Wednesday, November 25, 2009

2009 Annual Meeting of the Lunar Exploration Analysis Group: An Official Report

Clive R. Neal
Notre Dame

The annual meeting of the Lunar Exploration Analysis Group (LEAG) was held at the Lunar & Planetary Institute in Houston, Texas, over 3.5 days (November 16-19, 2009. The meeting brought together NASA officials, lunar scientists and engineers, and established commercial space companies and lunar entrepreneurial firms. The focus of the meeting was to discuss how to make the next phase of solar system exploration (robotic leading to human) sustainable and, to this end, included the first exciting results from the NASA LCROSS and LRO missions. In the broadest sense, space exploration encompasses:

– Learning to live and work successfully and productively off world.
– Expanding Earth’s economic sphere beyond Earth orbit.
– Strengthening existing and create new global partnerships.
– Engaging, inspiring, and educating the public.
Making it sustainable is one of the three themes in the draft Lunar Exploration Roadmap, developed by LEAG (http://www.lpi.usra.edu/leag/ler_draft.shtml), for the Science Committee of the NASA Advisory Council, which address why we are returning to the Moon through three themes:

– Pursue scientific activity to address fundamental questions about the solar. system, the universe and our place in them.
– Use the moon to prepare for future missions to Mars and other destinations.
– Extend sustained human presence on the moon to enable eventual settlement.
To be sustainable, lunar activity must consistently return value greater than the investment required to create that value. International and commercial partnerships are vitally important in achieving this result. The following high-level conclusions from the LEAG meeting will be incorporated into the next version of the Lunar Exploration Roadmap:

• A sustainable lunar enterprise requires the use of lunar resources to “live off the land.”
• A sustainable lunar enterprise begins with robotic missions as incremental steps to facilitate more productive human missions.
• A sustainable lunar enterprise provides a basis for long-term human presence on the Moon, enabling exploration of the solar system and a space-based economy.
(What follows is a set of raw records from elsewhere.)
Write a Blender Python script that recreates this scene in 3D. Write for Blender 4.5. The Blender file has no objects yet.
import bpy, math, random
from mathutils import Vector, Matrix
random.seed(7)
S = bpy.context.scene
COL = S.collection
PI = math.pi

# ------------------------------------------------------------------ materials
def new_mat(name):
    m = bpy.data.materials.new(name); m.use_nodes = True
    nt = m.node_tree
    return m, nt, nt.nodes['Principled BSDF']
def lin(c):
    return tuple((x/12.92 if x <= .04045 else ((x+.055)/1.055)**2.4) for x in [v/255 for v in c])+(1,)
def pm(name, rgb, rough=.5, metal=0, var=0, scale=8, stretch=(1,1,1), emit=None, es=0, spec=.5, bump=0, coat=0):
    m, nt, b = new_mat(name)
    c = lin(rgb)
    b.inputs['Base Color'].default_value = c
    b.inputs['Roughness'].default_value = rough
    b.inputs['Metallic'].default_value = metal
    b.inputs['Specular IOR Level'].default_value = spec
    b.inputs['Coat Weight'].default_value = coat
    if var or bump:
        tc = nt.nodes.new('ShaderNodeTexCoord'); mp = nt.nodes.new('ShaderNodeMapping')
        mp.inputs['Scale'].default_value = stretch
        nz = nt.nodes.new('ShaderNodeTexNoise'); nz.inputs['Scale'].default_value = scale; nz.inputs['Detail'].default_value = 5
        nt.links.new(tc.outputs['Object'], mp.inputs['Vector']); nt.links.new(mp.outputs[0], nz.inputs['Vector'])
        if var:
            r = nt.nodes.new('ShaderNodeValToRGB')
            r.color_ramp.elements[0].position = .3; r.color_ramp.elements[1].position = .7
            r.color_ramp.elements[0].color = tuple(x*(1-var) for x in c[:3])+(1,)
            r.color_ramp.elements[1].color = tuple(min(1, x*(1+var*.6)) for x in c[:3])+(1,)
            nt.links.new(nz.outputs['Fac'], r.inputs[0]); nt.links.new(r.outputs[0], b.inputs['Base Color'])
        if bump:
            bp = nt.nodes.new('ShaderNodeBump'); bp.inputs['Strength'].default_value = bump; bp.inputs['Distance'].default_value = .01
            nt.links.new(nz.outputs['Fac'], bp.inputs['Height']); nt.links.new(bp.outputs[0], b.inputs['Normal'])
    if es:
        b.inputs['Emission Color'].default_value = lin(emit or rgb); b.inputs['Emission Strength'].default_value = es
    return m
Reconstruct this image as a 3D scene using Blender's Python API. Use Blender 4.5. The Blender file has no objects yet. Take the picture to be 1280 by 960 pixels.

Impressive results from NASA’s LCROSS-LRO, Japan’s Kaguya, and India’s Chandrayaan-1 indicate the presence of important lunar resources that are vital for sustainable human presence, and which could significantly reduce the cost of human space exploration. Furthermore, the scientific importance of the Moon is now clearer than ever, given strong evidence of its value for studying the solar system volatile flux history.